Gli europei sono benestanti. Un’occhiata alle statistiche insegna molto sulla capacità continentale di lamentarsi. Ciò non significa che la crisi non esista. Bisogna però riconoscere che molte persone negli ultimi anni sono state in grado di accumulare sostanziosi risparmi, che adesso faticano a trovare collocazioni diverse rispetto all’acquisto di orrendi monolocali a Berlino.

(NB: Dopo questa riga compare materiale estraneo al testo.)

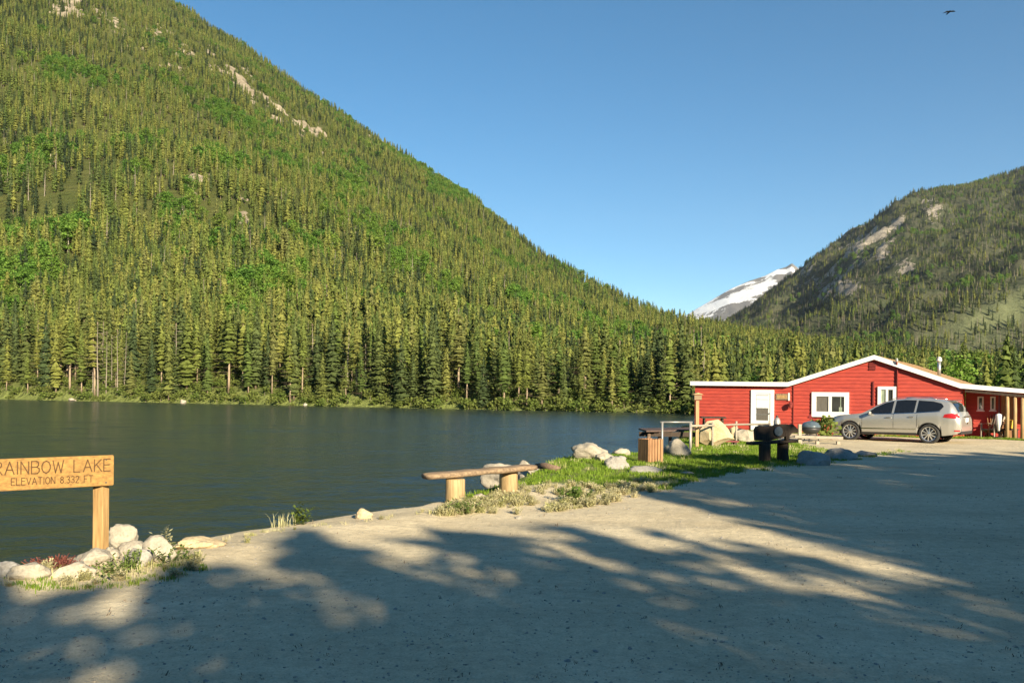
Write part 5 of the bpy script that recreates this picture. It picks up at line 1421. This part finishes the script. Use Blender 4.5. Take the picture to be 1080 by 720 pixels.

Un punto ulteriore è il fatto che l’Europa è un posto bellissimo. In “Ritratto di Signora” di Henry James, l’espatriato americano Gilbert Osmond a Firenze dichiara quanto sia una tragedia «vivere in un paese che gli altri vengono a visitare» («That’s what it is to live in a country that people come to») – ma è pur vero che il piacere di poter lavorare vicino alle più celebrate città del mondo è un vantaggio. È anche una questione di obbiettivi: chi ha successo può traslocare al centro di Parigi – non in qualche centro industriale della Cina interna, dirimpetto a qualche altoforno.
Il vero limite dell’Europa è l’Europa stessa. I limiti politici di regolamentazione, tasse alte, leggi sul lavoro granguignolesche riducono il potenziale del continente. Vale per le aziende di tutte le dimensioni, ma in particolare per quelle medio-piccole, che soffrono un carico burocratico con pochi eguali (si osservino le statistiche Ocse sulle ore da dedicare alla compilazione della dichiarazione dei redditi), e troppe tasse e zavorre occulte. È assurdo parlare di crisi europea come “crisi del modello neoliberale”, come se l’Europa fosse il Venezuela o il Cile degli anni Sessanta. In realtà, il problema è l’opposto. L’Heritage Foundation ha calcolato che in Danimarca, Belgio e Svezia le entrate fiscali rispetto al totale dell’economia sono più alte rispetto a Cuba. Dieci paesi europei (includendo anche la Norvegia) hanno un livello di entrate fiscali superiore al 40%.
Questo non è un appello allo spirito di Ayn Rand, ma una constatazione di fatto: il wild spirit dell’Europa dovrebbe essere lasciato libero di lavorare per la crescita, e non essere impantanato in discussioni di comodo su “quegli egoisti tedeschi” o “quei pigri greci”. L’idea che l’aumento delle tasse e il taglio della spesa pubblica possa portare alla crescita è ovviamente una scemenza. Una riduzione del carico fiscale, insieme a una deregolamentazione, potranno consentire alle imprese di crescere, sfruttando tutti i vantaggi del continente. Solo così la domanda interna recupererà, e l’Europa potrà prendere il posto che le spetta.